I would like to address a very serious problem facing the Coastal Zone Management Program that we have tried to rectify in this bill. The Administrative Grant program, section 306, serves as the base funding mechanism for the States' coastal zone management programs. The amount of funding each State receives is determined by a formula that takes into account both the length of the coastline and the population of each State.
However, since 1992, the Appropriations Committee has imposed a two million dollar cap per State on Administrative Grants. This was an attempt to ensure equitable allocation to all the participating states. Over the past eight years appropriations for Administrative Grants have increased by $19 million, yet the $2 million cap has remained. The result has been an inequitable distribution of these new funds. By fiscal year 2000, 13 States had reached this arbitrary $2 million cap. These 13 States account for 83 percent of our Nation's coastline and 76 percent of our coastal population.
It is not equitable to have the 13 States with the largest coastlines and populations stuck at a two million dollar cap, despite major overall funding increases. While smaller States have enjoyed additional programmatic success due to an influx of funding, some of the larger States have stagnated.

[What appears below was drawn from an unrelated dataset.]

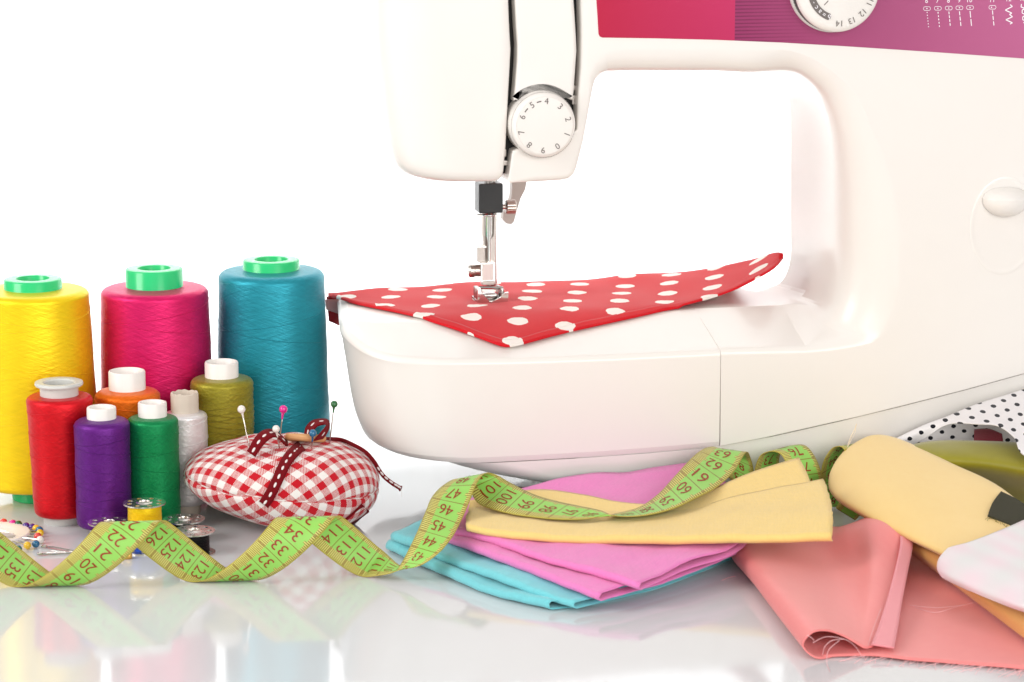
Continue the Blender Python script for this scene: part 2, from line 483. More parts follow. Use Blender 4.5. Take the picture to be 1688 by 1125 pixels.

In an attempt to reassure members of the Appropriations Committee that a fair distribution of funds can occur without this hard cap in place, I have worked with Senator Hollings to develop language that has been included in this bill that directs the Secretary of Commerce to ensure that equitable increases or decreases between funding years for each State. It further requires that States should not experience a decrease in base program funds in any year when the overall appropriations increase.
I would like to thank Senator Hollings for his assistance in resolving this matter and his commitment over the years to ensuring that the States are treated fairly.
The Coastal Zone Management Program enjoys wide support among all of the coastal states due to its history of success. This support has been clearly demonstrated by the many members of the Commerce Committee who have worked with me to strengthen this program over the past several years.
I would like to thank Senator Kerry, the Ranking Democrat of the Oceans and Fisheries Subcommittee for his hard work and support of this bill. I would also like to express my appreciation to Senator McCain, the Chairman of the Commerce Committee, and Senator Hollings, the Ranking Democrat of the Committee, for their support of this measure and for their willingness to discharge this bill out of the committee so that we may begin working with our colleagues in the House of Representatives to enact this critical piece of legislation.
This is a solid, reasonable, and a realistic bill that enjoys bipartisan support on the Commerce Committee. It is time that we now turn to legislation reauthorizing a program with a long track record of preserving our coastal environment while allowing sensible development.
I am pleased to support this legislation that will provide the States with the necessary funding and framework to meet the challenges facing our coastal communities in the 21st century. I urge my colleagues to support it.